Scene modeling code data
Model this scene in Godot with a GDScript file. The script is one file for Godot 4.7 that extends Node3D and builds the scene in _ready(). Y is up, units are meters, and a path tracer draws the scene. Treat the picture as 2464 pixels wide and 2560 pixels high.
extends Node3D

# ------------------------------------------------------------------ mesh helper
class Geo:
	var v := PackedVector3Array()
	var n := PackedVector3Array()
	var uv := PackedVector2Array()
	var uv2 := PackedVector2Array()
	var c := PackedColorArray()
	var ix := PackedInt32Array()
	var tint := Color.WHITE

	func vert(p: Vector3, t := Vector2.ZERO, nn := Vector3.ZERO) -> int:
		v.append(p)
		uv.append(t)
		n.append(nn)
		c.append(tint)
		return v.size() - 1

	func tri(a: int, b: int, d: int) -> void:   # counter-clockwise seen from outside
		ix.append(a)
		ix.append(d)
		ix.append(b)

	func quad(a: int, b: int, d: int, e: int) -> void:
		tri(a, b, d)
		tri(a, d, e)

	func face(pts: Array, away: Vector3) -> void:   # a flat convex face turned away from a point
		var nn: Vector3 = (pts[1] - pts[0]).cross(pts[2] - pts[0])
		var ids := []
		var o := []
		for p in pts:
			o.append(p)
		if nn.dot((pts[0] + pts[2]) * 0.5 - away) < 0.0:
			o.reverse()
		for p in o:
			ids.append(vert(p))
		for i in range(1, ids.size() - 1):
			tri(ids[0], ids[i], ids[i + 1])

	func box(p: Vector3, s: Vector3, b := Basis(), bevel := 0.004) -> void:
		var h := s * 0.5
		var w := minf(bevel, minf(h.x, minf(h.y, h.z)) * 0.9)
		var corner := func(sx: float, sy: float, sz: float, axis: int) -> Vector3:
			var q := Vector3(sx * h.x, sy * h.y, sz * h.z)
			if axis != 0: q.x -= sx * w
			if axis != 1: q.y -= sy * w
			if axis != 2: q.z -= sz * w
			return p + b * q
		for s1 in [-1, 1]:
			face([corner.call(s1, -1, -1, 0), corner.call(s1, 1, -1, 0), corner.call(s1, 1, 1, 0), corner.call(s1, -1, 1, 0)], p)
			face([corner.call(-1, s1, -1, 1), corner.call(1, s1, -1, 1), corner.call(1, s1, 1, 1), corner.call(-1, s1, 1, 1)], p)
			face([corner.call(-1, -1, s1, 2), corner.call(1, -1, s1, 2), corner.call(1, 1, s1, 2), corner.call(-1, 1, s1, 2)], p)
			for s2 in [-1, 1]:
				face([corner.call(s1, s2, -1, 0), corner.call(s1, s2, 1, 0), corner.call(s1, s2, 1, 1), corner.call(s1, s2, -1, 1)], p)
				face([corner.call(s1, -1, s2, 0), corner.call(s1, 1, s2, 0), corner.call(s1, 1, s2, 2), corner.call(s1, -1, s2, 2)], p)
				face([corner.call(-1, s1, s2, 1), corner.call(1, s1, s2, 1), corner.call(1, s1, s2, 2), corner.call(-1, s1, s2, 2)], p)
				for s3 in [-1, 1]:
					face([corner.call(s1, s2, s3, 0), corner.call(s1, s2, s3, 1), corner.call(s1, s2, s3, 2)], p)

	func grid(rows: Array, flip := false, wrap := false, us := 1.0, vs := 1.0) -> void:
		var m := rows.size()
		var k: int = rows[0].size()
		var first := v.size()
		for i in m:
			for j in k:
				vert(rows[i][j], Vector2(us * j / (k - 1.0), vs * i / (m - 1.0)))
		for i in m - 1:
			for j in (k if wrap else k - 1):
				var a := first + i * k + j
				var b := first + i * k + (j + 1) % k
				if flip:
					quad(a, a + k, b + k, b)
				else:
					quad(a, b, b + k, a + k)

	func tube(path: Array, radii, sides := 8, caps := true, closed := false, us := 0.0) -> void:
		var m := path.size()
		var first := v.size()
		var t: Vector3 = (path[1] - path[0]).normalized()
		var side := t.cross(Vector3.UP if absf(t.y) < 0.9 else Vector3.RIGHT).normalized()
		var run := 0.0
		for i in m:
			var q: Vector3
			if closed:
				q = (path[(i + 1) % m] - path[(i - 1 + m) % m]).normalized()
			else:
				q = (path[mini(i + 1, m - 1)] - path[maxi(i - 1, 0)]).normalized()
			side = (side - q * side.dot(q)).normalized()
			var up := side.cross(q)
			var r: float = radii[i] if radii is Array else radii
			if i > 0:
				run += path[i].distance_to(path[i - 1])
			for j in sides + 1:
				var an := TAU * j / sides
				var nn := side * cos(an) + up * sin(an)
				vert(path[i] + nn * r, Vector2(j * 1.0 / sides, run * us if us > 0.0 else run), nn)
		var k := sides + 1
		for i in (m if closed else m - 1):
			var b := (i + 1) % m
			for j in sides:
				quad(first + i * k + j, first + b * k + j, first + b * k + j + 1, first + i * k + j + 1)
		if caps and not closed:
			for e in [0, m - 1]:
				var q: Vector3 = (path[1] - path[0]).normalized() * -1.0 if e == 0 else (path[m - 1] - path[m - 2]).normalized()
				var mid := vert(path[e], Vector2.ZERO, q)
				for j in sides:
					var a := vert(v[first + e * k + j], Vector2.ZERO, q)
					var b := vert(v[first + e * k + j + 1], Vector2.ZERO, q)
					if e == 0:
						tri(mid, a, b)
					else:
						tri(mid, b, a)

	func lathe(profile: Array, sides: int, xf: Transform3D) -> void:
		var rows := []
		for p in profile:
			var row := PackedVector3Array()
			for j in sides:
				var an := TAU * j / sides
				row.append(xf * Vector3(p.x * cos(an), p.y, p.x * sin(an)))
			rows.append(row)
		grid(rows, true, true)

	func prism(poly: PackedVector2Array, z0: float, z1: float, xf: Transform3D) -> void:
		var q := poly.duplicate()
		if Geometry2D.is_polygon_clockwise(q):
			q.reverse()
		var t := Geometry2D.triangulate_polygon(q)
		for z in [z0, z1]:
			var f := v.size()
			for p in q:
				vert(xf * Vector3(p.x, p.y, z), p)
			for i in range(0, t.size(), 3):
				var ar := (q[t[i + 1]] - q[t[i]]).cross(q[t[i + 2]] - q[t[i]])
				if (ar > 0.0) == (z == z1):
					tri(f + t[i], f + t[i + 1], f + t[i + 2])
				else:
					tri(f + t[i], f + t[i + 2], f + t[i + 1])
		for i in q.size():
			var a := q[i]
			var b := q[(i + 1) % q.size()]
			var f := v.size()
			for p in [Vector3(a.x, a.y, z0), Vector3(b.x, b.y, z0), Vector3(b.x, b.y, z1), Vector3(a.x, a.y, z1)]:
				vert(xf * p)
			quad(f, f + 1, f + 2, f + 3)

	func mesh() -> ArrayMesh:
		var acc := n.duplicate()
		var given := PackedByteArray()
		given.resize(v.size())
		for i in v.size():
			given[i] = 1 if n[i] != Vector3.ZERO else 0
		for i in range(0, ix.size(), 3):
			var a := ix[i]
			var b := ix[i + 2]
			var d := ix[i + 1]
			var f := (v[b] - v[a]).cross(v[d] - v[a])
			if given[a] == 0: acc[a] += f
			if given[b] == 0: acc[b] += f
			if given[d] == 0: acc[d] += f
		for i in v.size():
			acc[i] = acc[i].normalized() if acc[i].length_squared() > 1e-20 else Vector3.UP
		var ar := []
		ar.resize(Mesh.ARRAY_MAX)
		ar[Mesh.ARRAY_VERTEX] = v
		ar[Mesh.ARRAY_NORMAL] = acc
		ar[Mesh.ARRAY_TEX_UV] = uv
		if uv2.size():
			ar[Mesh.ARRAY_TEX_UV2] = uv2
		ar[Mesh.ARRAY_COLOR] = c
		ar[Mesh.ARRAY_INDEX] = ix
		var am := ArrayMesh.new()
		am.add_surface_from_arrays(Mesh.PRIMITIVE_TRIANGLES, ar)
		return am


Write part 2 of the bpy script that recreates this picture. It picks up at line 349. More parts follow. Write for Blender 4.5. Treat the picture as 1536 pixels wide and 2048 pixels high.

- _Exercise details_:
Going through the records above, state how many lines carry "extends", with no other text.

- _Result of the exercise_:
2